* **What the exercise asks**: Set down word for word each line from the start of the listing through the line that contains "COL = scene.collection", both included.

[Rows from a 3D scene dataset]

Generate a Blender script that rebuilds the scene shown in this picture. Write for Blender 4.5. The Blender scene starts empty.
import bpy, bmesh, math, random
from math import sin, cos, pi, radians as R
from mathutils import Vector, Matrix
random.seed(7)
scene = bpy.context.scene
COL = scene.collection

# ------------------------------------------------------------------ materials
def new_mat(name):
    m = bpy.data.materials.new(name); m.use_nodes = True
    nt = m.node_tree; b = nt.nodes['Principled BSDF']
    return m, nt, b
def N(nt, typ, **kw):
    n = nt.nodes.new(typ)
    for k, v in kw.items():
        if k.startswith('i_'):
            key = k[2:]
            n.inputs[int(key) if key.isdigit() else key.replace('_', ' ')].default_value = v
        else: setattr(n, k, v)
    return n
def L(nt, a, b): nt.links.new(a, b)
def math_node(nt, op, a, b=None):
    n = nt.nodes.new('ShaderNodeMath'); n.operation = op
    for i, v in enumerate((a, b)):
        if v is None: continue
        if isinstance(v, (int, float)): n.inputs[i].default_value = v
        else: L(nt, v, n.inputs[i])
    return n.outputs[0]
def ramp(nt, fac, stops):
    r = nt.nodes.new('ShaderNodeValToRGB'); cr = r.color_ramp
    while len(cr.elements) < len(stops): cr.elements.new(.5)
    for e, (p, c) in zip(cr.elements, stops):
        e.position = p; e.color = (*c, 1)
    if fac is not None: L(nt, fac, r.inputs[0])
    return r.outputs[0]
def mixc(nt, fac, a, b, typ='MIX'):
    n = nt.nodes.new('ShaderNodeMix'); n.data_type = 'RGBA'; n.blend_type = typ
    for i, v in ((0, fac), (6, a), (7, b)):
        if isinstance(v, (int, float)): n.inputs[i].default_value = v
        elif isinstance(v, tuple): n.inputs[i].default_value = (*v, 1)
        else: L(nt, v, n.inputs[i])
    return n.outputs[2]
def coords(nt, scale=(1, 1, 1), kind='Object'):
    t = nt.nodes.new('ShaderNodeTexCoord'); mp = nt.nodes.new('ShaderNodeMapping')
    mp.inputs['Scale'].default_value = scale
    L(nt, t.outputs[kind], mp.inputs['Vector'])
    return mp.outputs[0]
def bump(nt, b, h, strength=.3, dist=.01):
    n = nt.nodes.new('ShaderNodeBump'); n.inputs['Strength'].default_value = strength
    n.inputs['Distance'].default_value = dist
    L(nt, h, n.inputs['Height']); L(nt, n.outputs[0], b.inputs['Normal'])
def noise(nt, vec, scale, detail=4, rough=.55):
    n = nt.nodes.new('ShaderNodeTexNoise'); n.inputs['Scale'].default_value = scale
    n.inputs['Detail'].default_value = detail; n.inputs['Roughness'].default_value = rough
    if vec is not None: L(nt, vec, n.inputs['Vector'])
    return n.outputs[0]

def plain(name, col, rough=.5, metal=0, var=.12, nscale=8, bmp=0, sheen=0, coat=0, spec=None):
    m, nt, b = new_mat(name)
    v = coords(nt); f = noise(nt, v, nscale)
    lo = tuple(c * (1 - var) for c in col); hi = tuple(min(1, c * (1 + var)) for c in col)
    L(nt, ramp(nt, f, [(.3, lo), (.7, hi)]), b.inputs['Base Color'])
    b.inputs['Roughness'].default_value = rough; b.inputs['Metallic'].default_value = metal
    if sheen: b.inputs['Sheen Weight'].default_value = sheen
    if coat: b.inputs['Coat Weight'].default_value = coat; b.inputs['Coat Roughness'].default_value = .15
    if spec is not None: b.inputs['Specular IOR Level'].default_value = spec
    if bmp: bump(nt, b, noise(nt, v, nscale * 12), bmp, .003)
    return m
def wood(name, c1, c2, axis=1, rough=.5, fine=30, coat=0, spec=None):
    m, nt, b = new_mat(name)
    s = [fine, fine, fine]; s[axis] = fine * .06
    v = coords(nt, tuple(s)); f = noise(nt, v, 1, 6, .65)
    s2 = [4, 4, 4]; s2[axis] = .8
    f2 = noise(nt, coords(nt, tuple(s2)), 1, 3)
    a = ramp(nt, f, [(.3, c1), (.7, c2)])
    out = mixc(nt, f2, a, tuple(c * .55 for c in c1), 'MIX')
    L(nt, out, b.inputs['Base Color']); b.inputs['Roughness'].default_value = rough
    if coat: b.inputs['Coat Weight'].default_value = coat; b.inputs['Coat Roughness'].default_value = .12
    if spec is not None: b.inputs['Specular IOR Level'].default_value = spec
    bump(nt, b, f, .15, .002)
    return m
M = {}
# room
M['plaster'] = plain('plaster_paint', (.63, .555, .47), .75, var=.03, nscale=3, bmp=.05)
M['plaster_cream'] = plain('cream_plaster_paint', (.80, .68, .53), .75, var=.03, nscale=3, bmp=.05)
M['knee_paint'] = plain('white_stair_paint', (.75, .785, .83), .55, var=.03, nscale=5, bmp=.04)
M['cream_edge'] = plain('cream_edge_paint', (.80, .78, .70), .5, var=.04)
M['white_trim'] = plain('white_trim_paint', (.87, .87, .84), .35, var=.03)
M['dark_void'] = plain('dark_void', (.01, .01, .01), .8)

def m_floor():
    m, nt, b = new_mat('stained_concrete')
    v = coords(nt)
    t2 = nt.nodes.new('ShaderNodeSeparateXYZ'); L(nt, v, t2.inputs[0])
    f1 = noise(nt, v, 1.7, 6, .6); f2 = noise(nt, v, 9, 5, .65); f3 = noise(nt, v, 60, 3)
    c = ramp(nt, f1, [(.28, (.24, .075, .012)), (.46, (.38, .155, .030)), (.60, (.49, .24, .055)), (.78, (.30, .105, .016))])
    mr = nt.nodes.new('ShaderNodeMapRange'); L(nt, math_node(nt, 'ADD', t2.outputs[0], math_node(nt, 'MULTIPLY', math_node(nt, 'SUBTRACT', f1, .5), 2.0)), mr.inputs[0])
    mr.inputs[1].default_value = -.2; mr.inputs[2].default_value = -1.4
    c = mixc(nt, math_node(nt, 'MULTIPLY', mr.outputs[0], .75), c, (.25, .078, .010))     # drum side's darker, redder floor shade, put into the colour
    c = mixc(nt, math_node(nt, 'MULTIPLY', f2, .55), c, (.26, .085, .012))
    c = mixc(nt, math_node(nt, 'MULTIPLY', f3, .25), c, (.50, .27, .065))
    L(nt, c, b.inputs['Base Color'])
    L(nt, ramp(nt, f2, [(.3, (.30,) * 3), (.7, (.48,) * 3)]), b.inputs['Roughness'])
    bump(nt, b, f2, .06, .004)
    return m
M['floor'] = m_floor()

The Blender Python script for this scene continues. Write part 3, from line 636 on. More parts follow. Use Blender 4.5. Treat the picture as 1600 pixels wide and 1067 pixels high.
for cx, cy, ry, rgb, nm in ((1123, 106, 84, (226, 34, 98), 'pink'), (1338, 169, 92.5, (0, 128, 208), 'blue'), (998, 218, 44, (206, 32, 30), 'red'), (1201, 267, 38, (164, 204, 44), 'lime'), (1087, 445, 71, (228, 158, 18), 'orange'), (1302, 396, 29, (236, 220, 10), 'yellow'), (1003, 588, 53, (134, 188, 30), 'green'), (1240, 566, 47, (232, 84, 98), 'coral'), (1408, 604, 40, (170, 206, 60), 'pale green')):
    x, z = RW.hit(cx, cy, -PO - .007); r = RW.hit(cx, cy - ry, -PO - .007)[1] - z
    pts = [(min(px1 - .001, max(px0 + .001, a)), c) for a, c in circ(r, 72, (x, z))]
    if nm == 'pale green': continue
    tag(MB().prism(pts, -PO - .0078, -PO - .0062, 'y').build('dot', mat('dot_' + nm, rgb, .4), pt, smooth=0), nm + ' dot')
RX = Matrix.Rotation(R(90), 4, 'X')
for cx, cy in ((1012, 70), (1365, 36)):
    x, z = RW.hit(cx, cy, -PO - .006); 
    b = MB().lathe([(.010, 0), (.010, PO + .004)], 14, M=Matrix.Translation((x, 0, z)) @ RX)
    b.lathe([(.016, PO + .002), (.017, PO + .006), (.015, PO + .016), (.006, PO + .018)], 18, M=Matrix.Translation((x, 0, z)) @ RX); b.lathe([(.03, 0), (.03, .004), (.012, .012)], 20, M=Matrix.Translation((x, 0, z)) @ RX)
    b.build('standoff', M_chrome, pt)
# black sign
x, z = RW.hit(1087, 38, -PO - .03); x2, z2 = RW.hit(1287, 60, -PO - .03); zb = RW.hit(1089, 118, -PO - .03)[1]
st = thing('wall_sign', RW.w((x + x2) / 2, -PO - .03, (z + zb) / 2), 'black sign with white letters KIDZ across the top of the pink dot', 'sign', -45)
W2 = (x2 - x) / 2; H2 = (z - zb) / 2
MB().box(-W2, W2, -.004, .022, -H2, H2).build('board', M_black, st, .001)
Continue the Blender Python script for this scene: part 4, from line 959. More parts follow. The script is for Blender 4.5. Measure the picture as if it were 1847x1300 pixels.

* **The output**:
Generate a Blender script that rebuilds the scene shown in this picture. Write for Blender 4.5. The Blender scene starts empty.
import bpy, bmesh, math, random
from math import sin, cos, pi, radians as R
from mathutils import Vector, Matrix
random.seed(7)
scene = bpy.context.scene
COL = scene.collection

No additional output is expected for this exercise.